Lessons learned from singleness.

I wouldn’t call myself much of a loner. I love to be around people, I enjoy company, and to be honest I don’t like to be alone for long periods of time. However, I have gone many places by myself: movies, restaurants, parks, etc. And for the longest time this bothered me. Why? Because I saw cute couples going to movies, I saw them eating out together, or doing cute couple things. (To be honest, I had plenty of friends I could of hung out with but I never took initiative). It got so bad that I would be angry at myself, angry even at God from me going places alone all the time, for me not having a girlfriend to hold hands with, for me not laughing with a girl or taking a girl in my arms and sweeping her off her feet. But praise be to God our savior that he rescued me from my loneliness, and brought me away from my idolatry!

If I was going to sum up what I have learned from being single my entire life I’d do so in 3 lessons:

  1. Being single isn’t bad: 

The common reality of being a high school or college student and seeing people younger, older, or the same age as you getting in relationships, engaged, or married can be quite stressful. From my experience it’s because I felt like I deserved a relationship and that my life would instantly get better. Now, God made relationships and ultimately marriage to glorify himself, and these things aren’t bad; however, I believe we need to have a healthy look at singleness and relationships. Paul in his first letter to the Corinthians says this: “To the unmarried and the widows I say that it is good for them to remain single, as I am. But if they cannot exercise self-control, they should marry. For it is better to marry than to burn with passion.” 1st Corinthians 7:9 (ESV) I think the biggest idea we can take from this passage as single persons is that Paul himself says that it us good for us to remain single. (Uh oh! Coming from a man who has been single his entire life, that’s not the news I want to hear) Why? Because it’s about the Gospel. Paul expresses here that being single has it’s absolute benefits and that is to pursue the kingdom of God without having the responsibility of a spouse and family. He doesn’t say that it’s a bad thing however. He goes onto to express that if you cannot abstain from the burning passion, that it is better to be married. So, how does this play into being single? I believe that people who truly pursue God and that also have the desire to be married can have benefit of being single because of several things: You get to grow in Christ as much as possible, you have an abundant amount of time available to you, and you can explore who you are as a person. That is what I have experienced in my single living. I have dug into Christ, battling sin, loving him more. I have done my best to use my time effectively and productively for the kingdom of God by not spending time on social media all the time but by investing in friends, getting hobbies, loving people, etc. And I have also been able to do things and become a whole new person! I now have multiple hobbies. Such as: reading, mountain biking, working out(sometimes), computer nerd stuff, and guitar. So, when you are going through this time I encourage you to dig into Christ, pursue him, and focus on growing yourself!

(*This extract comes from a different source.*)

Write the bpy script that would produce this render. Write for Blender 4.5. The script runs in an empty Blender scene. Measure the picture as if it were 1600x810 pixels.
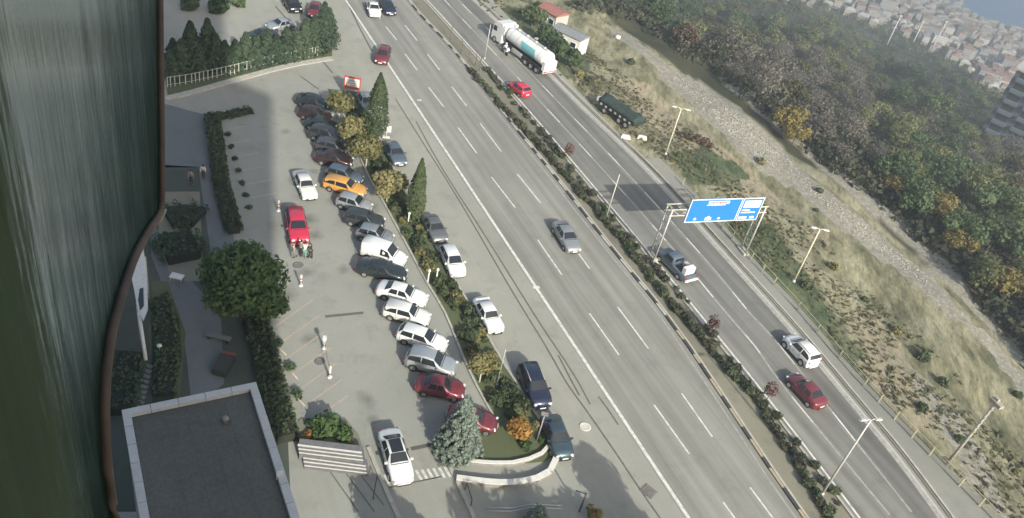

2. The desire to be married isn’t bad either

Although Paul did express that you will be able to pursue Christ further, he doesn’t say that it’s a bad desire. It isn’t a sin. In fact, I have heard multiple times that if you have that desire to be married, you most likely will.  (Despite your thinking that you will be, “single for life.”). It is a good desire, and marriage ultimately represents Christ and the church. Like a relationship with Christ, a marriage is a beautiful thing.

 

3. God has someone great in store for you that you can’t even imagine!

Through the many girls I have come to like and been attracted to at times I thought (I’ve liked so many girls there’s no more girls for me to like!) But I know that’s not right thinking. I fully believe in Christ to bring me a woman far more beautiful than I can ever imagine. And I don’t mean just physically. I know this because God has given me other things like my parents, friends, mentors, etc. that have absolutely been amazing and edifying to my relationship with Christ. I have also seen this in marriages that have lasted a long time. People that love each other unconditionally and are willing to stick together. I pray every night for my wife. I really do. I pray that she is honoring Christ, I pray that she is filled with joy and that whatever she is doing in her life she is doing for Christ, and that she’s enjoying her time. I often think of the time that I will be with her and the fun that we will have and the times I will look into her eyes and see her beauty, and see who she is on the inside and out, and love her for both! At times this has been hard for me to comprehend, I’ve honestly wanted so bad to just ask a girl out from my loneliness. But that’s shallow and stupid, and I have an identity in Christ. I know that he will give me someone that I was never expecting, and someone who will love me when I’m stupid, who will keep me close to Christ, and will make me love Jesus more and more. I have heard it said that marriage is, “for holiness, not happiness.” And so, if I can be single my entire life and be completely satisfied in him, then so can you. I would pray that if you are struggling with being single that you come to the knowledge of the Gospel, grasp it, never let it go, and have it shine within you. Then I believe everything will start coming together for you. It has for me!